Ada berjuta alasan, mengapa perempuan memilih menjadi wanita pekerja begitupun dengan konsekuensinya. Entah itu karena suaminya sakit, suaminya meninggal, atau menjadi single parent. Lalu, aku ingin bertanya? Bagaimana dengan dosen-dosen perempuanku yang berpendidikan tinggi sampai S3 bahkan menjadi profesor atau amrita? Mereka semua adalah seorang ibu. Berangkat pukul 06.00 pagi menuju kampusku, lengkap dengan sarapan yang sudah tersedia juga pekerjaan rumah tangga yang sudah rapih dan selesai. Pantaskah mereka mendapat sindiran atau setidaknya dilukai hatinya meski postingan itu berawal untuk mengingatkan kita saja? Bukankah mereka-mereka semua yang mendidik dan mengajarkan anak-anak kita kelak menjadi orang-orang yang berbudi pekerti juga berwawasan luas?

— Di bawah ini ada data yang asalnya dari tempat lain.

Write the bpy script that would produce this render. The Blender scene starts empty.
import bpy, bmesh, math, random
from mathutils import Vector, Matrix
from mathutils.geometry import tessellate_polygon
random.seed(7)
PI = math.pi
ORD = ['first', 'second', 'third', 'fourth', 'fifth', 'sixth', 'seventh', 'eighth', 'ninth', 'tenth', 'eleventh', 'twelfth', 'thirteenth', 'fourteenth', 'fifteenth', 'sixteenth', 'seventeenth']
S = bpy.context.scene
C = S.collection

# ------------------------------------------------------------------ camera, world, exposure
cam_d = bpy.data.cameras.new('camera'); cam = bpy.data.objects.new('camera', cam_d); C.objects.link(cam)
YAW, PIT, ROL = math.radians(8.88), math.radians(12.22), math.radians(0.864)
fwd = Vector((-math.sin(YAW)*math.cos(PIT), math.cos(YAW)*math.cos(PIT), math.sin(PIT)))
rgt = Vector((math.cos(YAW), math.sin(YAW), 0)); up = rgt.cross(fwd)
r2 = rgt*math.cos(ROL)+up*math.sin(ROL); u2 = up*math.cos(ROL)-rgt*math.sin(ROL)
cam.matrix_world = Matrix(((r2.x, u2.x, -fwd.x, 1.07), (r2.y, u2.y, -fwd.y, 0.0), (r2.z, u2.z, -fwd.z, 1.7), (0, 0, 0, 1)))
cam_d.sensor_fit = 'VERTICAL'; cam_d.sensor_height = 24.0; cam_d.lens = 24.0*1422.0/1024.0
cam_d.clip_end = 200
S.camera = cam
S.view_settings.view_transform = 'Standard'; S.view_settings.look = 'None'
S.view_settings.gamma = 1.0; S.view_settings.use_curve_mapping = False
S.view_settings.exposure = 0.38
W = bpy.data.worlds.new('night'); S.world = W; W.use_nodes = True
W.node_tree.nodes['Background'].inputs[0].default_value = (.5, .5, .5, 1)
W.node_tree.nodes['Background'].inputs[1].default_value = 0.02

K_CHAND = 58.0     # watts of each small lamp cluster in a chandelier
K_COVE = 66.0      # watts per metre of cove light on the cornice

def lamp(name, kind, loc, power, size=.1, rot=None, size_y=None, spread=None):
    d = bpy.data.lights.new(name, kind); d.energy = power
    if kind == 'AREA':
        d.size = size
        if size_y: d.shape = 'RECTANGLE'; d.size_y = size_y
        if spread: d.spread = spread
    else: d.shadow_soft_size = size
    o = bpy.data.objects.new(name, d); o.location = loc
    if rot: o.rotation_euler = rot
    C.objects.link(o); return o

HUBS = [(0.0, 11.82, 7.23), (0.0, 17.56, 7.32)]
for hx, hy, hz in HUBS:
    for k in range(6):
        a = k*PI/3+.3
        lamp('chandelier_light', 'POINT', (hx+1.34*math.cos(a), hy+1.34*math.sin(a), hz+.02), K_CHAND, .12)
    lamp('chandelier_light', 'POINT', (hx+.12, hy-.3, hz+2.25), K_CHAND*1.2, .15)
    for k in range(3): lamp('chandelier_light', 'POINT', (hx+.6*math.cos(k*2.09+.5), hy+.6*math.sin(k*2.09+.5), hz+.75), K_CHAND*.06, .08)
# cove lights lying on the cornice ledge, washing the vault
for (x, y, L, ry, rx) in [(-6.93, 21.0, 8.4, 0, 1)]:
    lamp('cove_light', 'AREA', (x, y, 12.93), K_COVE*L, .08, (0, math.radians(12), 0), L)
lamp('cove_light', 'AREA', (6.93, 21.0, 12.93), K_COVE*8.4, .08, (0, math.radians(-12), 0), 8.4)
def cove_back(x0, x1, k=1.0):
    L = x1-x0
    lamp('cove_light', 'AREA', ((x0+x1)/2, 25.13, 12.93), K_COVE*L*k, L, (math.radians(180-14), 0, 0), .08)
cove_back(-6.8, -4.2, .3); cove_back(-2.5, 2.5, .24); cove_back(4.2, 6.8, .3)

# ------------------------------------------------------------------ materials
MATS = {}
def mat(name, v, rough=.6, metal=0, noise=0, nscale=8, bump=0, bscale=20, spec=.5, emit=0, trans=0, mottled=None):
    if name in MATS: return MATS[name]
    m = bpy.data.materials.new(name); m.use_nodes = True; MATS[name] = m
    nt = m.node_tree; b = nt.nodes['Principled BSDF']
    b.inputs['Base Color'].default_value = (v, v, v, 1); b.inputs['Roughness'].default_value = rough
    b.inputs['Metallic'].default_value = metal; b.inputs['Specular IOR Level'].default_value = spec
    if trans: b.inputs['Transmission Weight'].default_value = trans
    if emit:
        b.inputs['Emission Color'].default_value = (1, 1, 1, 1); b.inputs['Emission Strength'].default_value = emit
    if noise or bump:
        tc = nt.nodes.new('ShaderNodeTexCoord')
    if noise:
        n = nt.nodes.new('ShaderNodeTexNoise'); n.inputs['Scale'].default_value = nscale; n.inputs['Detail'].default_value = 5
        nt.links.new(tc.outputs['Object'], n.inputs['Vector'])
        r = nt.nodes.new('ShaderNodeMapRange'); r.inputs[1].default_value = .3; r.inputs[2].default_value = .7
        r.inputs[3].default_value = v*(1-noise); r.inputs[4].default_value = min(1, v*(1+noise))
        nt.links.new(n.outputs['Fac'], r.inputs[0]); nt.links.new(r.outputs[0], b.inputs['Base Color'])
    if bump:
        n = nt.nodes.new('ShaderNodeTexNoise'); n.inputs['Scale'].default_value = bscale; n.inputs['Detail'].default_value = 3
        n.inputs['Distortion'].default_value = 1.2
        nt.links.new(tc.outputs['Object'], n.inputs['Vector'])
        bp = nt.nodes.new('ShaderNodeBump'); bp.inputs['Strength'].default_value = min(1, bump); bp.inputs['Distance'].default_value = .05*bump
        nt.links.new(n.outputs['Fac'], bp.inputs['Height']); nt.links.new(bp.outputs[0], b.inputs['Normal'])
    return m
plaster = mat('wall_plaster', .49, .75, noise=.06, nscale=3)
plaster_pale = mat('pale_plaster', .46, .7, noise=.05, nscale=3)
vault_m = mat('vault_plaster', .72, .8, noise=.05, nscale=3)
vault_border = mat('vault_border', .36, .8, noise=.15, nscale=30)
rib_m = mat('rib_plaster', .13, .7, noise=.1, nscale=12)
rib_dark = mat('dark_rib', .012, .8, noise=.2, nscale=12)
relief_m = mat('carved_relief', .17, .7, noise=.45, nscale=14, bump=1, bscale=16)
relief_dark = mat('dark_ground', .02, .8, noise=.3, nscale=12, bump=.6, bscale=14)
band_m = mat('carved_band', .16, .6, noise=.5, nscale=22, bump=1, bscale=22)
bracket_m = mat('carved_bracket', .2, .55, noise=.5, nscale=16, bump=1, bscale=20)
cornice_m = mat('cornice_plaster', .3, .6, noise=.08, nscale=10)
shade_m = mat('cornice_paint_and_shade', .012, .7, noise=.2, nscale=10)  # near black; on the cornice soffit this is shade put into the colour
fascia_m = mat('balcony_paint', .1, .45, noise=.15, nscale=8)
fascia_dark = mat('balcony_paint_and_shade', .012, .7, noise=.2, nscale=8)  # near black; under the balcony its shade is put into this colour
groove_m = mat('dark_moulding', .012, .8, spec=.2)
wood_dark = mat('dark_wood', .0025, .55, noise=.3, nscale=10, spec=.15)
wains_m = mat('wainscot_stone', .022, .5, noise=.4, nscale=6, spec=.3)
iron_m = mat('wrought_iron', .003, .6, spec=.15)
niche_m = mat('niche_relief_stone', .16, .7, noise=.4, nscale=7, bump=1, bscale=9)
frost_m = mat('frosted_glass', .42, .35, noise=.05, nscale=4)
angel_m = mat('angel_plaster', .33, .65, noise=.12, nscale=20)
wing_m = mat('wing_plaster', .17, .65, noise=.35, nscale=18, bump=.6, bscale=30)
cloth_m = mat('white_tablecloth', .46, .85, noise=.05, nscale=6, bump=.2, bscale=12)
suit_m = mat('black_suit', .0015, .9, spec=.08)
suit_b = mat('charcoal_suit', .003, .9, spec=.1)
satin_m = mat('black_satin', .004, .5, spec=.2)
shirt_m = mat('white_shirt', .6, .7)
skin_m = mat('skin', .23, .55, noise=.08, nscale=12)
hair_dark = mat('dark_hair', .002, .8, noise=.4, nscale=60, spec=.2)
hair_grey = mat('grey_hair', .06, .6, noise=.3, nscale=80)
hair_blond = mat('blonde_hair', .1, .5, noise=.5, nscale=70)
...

Jadi siapa yang lebih hebat? Siapa yang paling merasa menjadi seorang ibu sesungguhnya? Siapa yang lebih mulia?

Ibu rumah tangga, ibu dosen, ibu guru, ibu dokter, ibu penulis, ibu karyawan, ibu penjual online, ibu tukang sampah, ibu pemulung, ibu direktur, ibu penyapu jalan, ibu penjaga soto, semuanya mulia. Tidak ada rumus sekalipun yang mampu membandingkan mana lebih tinggi dan lebih rendah atas pilihan kita dibandingkan dengan pilihan orang lain. Karena sekali lagi, setiap perempuan memiliki berjuta alasan mengapa dirinya memilih untuk bekerja. Jadi, bisakah kita saling menghargai? Bisakah kita saling menghormati pilihan masing-masing?

Tolong ya ibu-ibu yang sudah berumur, ibu-ibu muda, juga shalihah (yang insyaAllaah akan segera berkeluarga) jangan lukai keikhlasan ibu-ibu pekerja dengan postingan-postingan yang tanpa sadar menyakiti hati perempuan lainnya, meski kita sering memberi alasan bahwa itu hanya untuk pengingat kita seorang :’)


Karena meskipun mereka-mereka semua adalah ibu ibu pekerja, tapi mereka tetaplah seorang ibu.